My Pet Jawa wonders why the city that had Barack Obama and Bill Ayers running the Annenberg Project isn’t doing so well.
But this isn’t just a one school or a one city problem. The problem is government controlling education. According to the Heritage Foundation in combined scores of mathematics and science literacy, 12th-graders in the United States ranked 18th out of 21 countries on the 1995 TIMSS assessment. While, over the past 30 years, average per-pupil expenditures for public, elementary, and secondary schools have nearly doubled, rising from $3,931 in 1971-1972 to $7,524 in 2001-2002, in constant dollars.
So in short, more money means less results in our government controlled education system. And now, this same government that controls education now wants to take over healthcare.
In fact, there’s evidence that the more time children spend in public schools, the more they fall behind other countries. ABC’s John Stossel reports:
At age 10, American students take an international test and score well above the international average. But by age 15, when students from 40 countries are tested, the Americans place 25th.
Studies show that
graduating from high school in the America’s largest cities amounts, essentially, to a coin toss.
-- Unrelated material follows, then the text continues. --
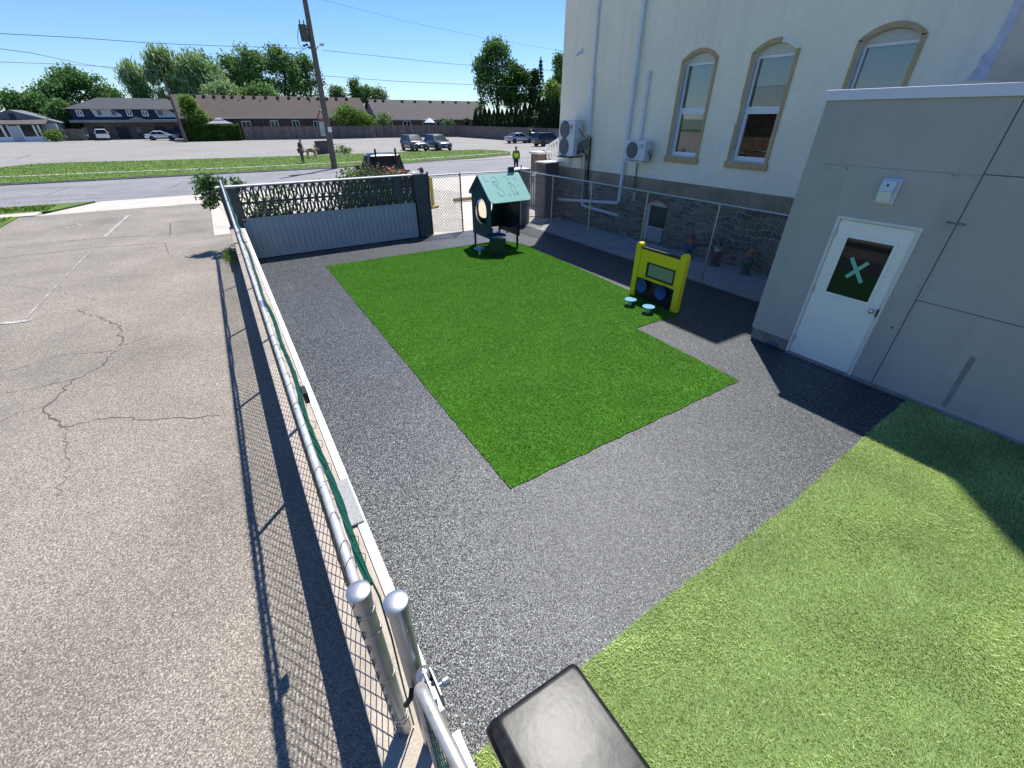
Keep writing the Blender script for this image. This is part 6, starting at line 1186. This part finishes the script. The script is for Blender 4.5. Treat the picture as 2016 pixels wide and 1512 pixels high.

Only about one-half (52 percent) of students in the principal school systems of the 50 largest cities complete high school with a diploma.
In Cleveland, Indianapolis and Detroit, the numbers are 35%, 31% and 25% respectively.
I think success of our education system must be measured in some way. Whether its test scores or graduation rates they’re failing. Shouldn’t the government be focused on the responsibilities its already taken on rather than taking over the entire health care industry. Do you want the quality of health care in this country to be a coin toss?